Tuesday, August 11, 2009

Less than Ideal

This is a Real Life Post, written so that Emma, Faith, Jane (in 30 years) and anyone else, can read it and know, that,though I LOVE being a mother, there are hard phases and times when I didn't enjoy it. I'm hoping it will make them feel normal.


(in happier times)



Marjorie Pay Hinckley is one of the people I admire most. When I was relatively new to the mothering thing (Emma 3ish, Gabe 1ish), I read the book Glimpses, which is a series of memories and letters that give insight into her life and philosophies. It is uplifting and sweet and real. I highly recommend it.

Anyway, one of the things that stuck with me the most was this sentiment:

"When the kids went back to school at the end of the summer, she cried. She hoarded every minute she could with them."

I wanted to be that kind of mom. The kind of mom that enjoyed free time with her kids so much that she cried when it was over. And I was that kind of mom, really, during the summer of 2005, 2006, 2007, and 2008.

And then the Summer of 2009 commenced.

It has not been fun. It has not been enjoyable. It has been stressful and hard and chaotic and out of control and depressing and looooong.

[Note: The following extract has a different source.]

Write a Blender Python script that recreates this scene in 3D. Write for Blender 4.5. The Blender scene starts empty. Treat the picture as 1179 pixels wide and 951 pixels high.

I really tried to keep this from happening:

I don't do well with the chaos of No Schedule, so we have charts that slightly minimize the crazy, but the charts then require Monitoring: "Have you checked off your chart? Let me check the jobs on your chart? Are you lying about reading the Book of Mormon for 10 minutes?"

I have a weekly schedule that includes planned activites we both enjoy (swimming, library time, lessons, art class), but those activities for the big kids, cause missed naps and irritation for the little kids.

There have been days where I had fun with the kids (mostly on vacation). There have been hours where I enjoyed having them near me (right before bed when I'm reading to them, Sundays in the kitchen while they cook with me). There have activities that have been stress relievers (swimming at the Taylors, outings to the parks, library activities).

But mostly, I have too many kids to worry about for too many hours all day, every day. There are SO MANY people at this house and they start at 5:30 (feeding Faith her extra feeding...the only one she does well) and don't end until 10:00 (when Ryan and I are in the basement watching TV, trying not to care that feet are stomping all over the bedrooms upstairs). "Quiet time" consists either of S and F sleeping while I feel guilty that E, J and G are vegging away watching more than the allowed hour of TV time or the big kid "playing outside", and slamming doors while they run in and out to go to the bathroom/get a drink/tell me something NOT that important. And don't even get me started on the omnipresent kitchen mess that results from 5 kids, 3 meals, 1 snack. Hideous.

And to make everything worse, I feel guilty and grouchy that I'm not liking it because I'm falling short of the Marjorie Hinckley ideal.

It's bad.

I realized about 2 weeks ago that the summer was unsalvagable. There's nothing to do but endure.


I just want to know, I guess, is this how it's going to be every summer, now that I have 5 million kids? Is there anyway to regain the Crying When They Go To School of past summers?